A put-down line. I pause puzzled, put down.

The older I get, the less I speak aloud. Younger, I was quite the chatterbox, cocky about my fluency. So what if my wit wounded? Sociable conversation was a sport, zingers a weapon to hone, Wilde, Shaw, Mencken and their ilk, maestros of badinage.

I still contrive put-downs – I’ve a taste for the epigrammatic – but these days I keep them to myself. Smartasses aren’t smart, though their words may smart; they’re obnoxious showoffs, oblivious to the complexity of truth. Writing gives me a better chance to say what I mean, but still it’s hard. T.S. Eliot, who was pretty good at saying, groans in his supreme poem:

       That was a way of putting it - not very satisfactory:

A periphrastic study in a worn-out poetical fashion,

Leaving one still with the intolerable wrestle

With words and meanings. 

Morality, of all topics, may be the most treacherous to discuss – and these days the most pressing. By morality I mean the examination of right and wrong, how to treat each other, the optimal use of our earthly span.

Morality differs from religion, which begins with a creed and works backward, and from philosophy, where debates about concepts don’t mandate behavior. Morality is practical – what should I do here and now? – and judgmental – am I making the most of my span?

My preoccupation with morality surprises me. My dad was ostentatiously “moral”, laying down the law with Mosaic certitude. His kids’ job wasn’t to question but obey. My generation – the so-called “Woodstock” – repudiated parental strictures. We would “do our own thing,” “express ourselves.” If it felt good, go for it!

Invisibly, morality evaporated during my lifetime. Cynicism replaced idealism as our national outlook. The leaders of my youth were viewed as good people. Now we believe them all bad.

Trump is amorality personified. He doesn’t care about right or wrong or how to treat others, only what’s best for him. Soldiers who die serving their country are “losers” – obviously! So what if you lie, cheat, steal, rape, as long as you get away with it!

That one human is repugnant is no surprise. That half the nation tolerates such conduct is the surprise of my lifetime. Maybe morality is “so yesterday.” But if that’s true, democracy’s unworkable, because democracy depends on collaboration, compromise, civility, trust, shared ideals. Tyrants don’t need morality; their rule is predicated on power. Do my fellow Americans really prefer servitude to latitude, obedience to decency? Or has modernity obsoleted morality as it has, say, handwriting or lace-tatting?

Each of us must decide what to do in our changed national environment: do or die, fight or flight? And if we opt to fight, in what arena? My little contribution, I’ve decided, is to focus on the whys that make us wise. Either we revive the science of morality – yes, science – or perish of our ignorance. By my calculus, every vote for Trump was an immoral act, a crime against our community, a body-blow to democracy. Why I believe this I’d like to teach.

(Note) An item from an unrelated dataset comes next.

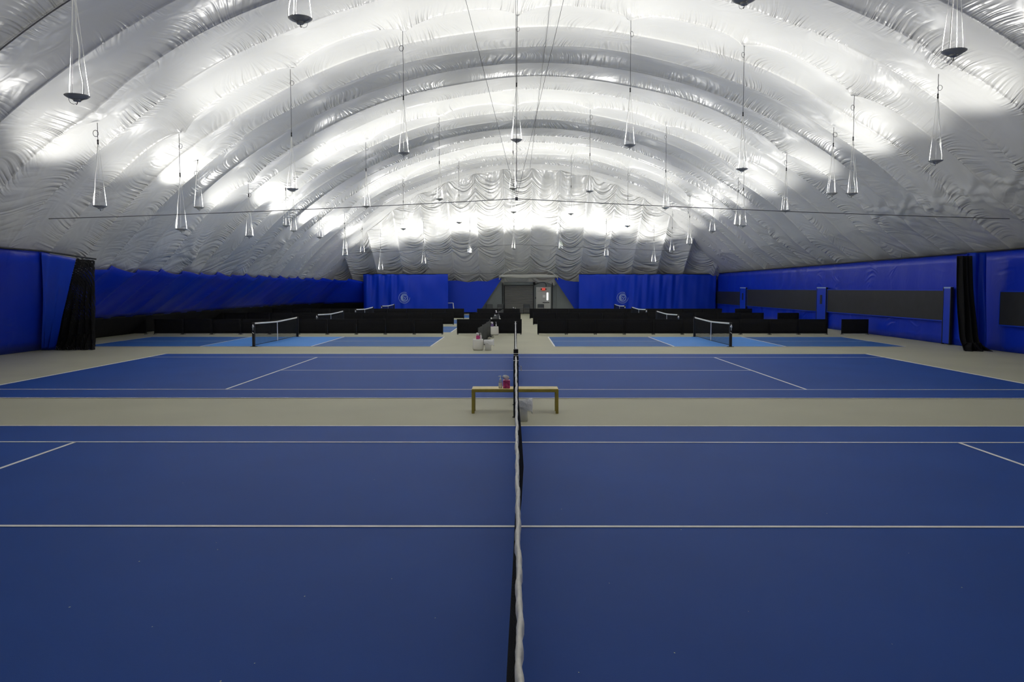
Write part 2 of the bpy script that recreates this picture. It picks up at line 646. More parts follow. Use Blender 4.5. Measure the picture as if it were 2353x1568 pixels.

Will my efforts make much difference? Of course not. Will they make a tiny fraction of a difference – maybe one three-hundred-millionth? If all do all we can, maybe we can get something done – or if not, at least we tried.

Do not underestimate the peril of our hour. Now is no moment to avert our gaze and hope for the best. Neither does impotence excuse indolence. Believers in morality must hang together, or as witty – and very moral – Ben Franklin put it, “we will hang separately.”